SACRAMENTO (KCBS) - Graduation rates throughout the University of California system have risen significantly over the past 20 years despite cuts in state funding, a university official said Wednesday.

Sixty percent of the freshman who enrolled in 2007 graduated within four years, compared to a 37 percent four-year graduation rate for the cohort that started in 1992, said UC Provost Aimee Dorr.

"All of the campuses have room to make some improvement towards more four-year graduation rates and fewer five and six-year graduation rates," Dorr said, noting that some campuses had higher graduation rates than others.

UC Graduation Rates Improved As State Funding Diminished

The academic performance indicators Dorr presented at the Regents Committee on Educational Policy meeting Wednesday in Sacramento did not explain why graduation rates have been improving.

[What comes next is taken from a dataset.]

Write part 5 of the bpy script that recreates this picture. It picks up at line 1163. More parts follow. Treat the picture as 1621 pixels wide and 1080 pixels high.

Gov. Jerry Brown, president of the UC Board of Regents, pressed the committee to examine whether more students graduated on time because they could afford school.

"Are the factors inside students? Is it their financial situation? Are these going up because of something the university's doing? Is it out there in the world at large?" Brown asked.

"If we find some of those creative ways and we can get through in keeping our costs down, more people are going to have a chance to go to UC," he said.

The statistics reflect how a student's financial situation, as well as whether or not the student has to work while in school, can complicate graduating on time, Dorr said, but a definitive answer to the governor's question would require more study.

"Santa Barbara did a little study of what helped students who are not making adequate progress, and the only thing that mattered was getting them a counselor who paid attention to them," she said.

Brown has proposed restoring $256 million next year of the $900 million UC officials said had been cut from the system over the past five years.

The report recommends legislators give the UC system greater control and flexibility over resources since different factors may play into student success at a particular campus.